I appreciate the emotions surrounding the unforgiveable atrocities committed by the Shona dominated government in Mthwakazi in the 1980s but there needs to be a clear distinction between the Shona dominated state and the ethnic Shona people. Ordinary ethnic Shona people cannot be held accountable for the executive decisions of a ZANU PF government that at the time had some Mthwakazians within its ranks.

As mentioned earlier, there are many ethnic Shona Mthwakazians or Zimbabweans who have given and continue to give an exceptional service to the Mthwakazi community as much as there has been and continues to be individuals from native Mthwakazi ethnic groups who have not only been useless but been destructive to Mthwakazihood.

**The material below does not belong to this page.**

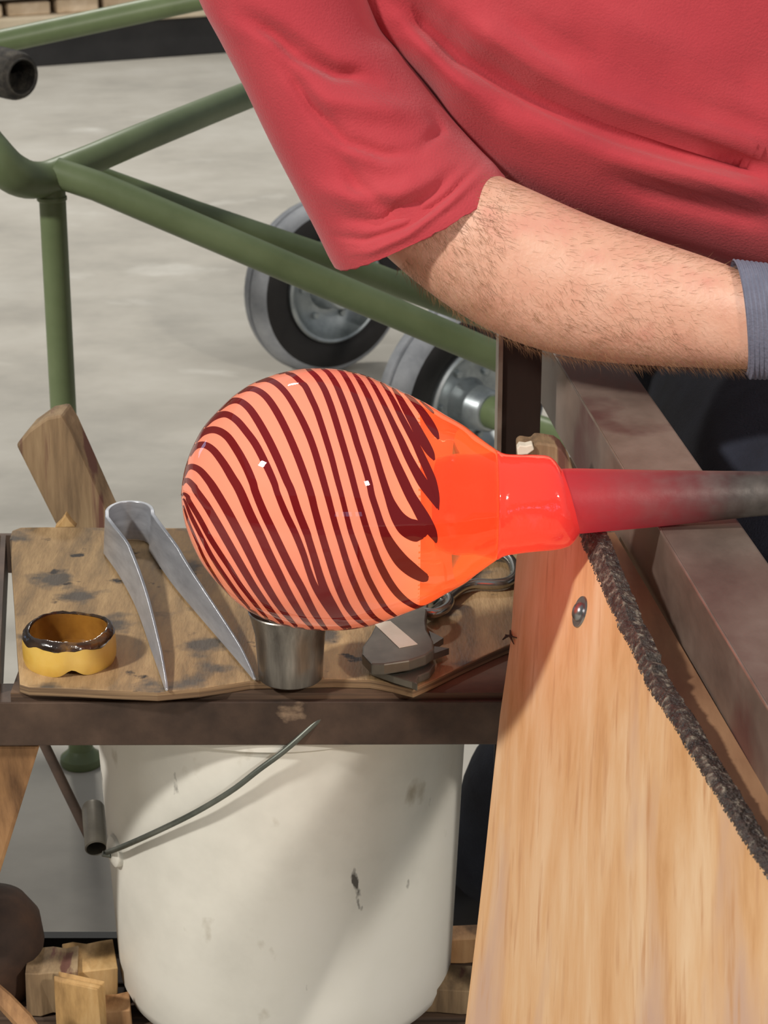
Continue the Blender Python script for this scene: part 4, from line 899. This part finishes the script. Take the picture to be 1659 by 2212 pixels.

Those who have experienced oppression must not in turn desire to be oppressors. Those individual Mthwakazians (assuming an absence of unwarranted Zimbabwean state agent interference) who harbour anti-Shona ideals have a right to hold those opinions and the freedom to express them but they should know they will not be protected from the consequences of their irresponsible expressions. These people need not hide in the ranks of pro-Mthwakazi nationalism which is a completely different concept. Anti-Shona sentiment only serves as an unwelcome detraction from legitimate arguments for independence; it must not be confused or conflated with nationalism because it is not; nationalists should not fall for the trap and be seen to be condoning acts or stereotypical expressions about Shona people for political reasons. Although Mthwakazi nationalists cannot guarantee equality of conditions, at the least they must in principle and practice guarantee equality of opportunity for all.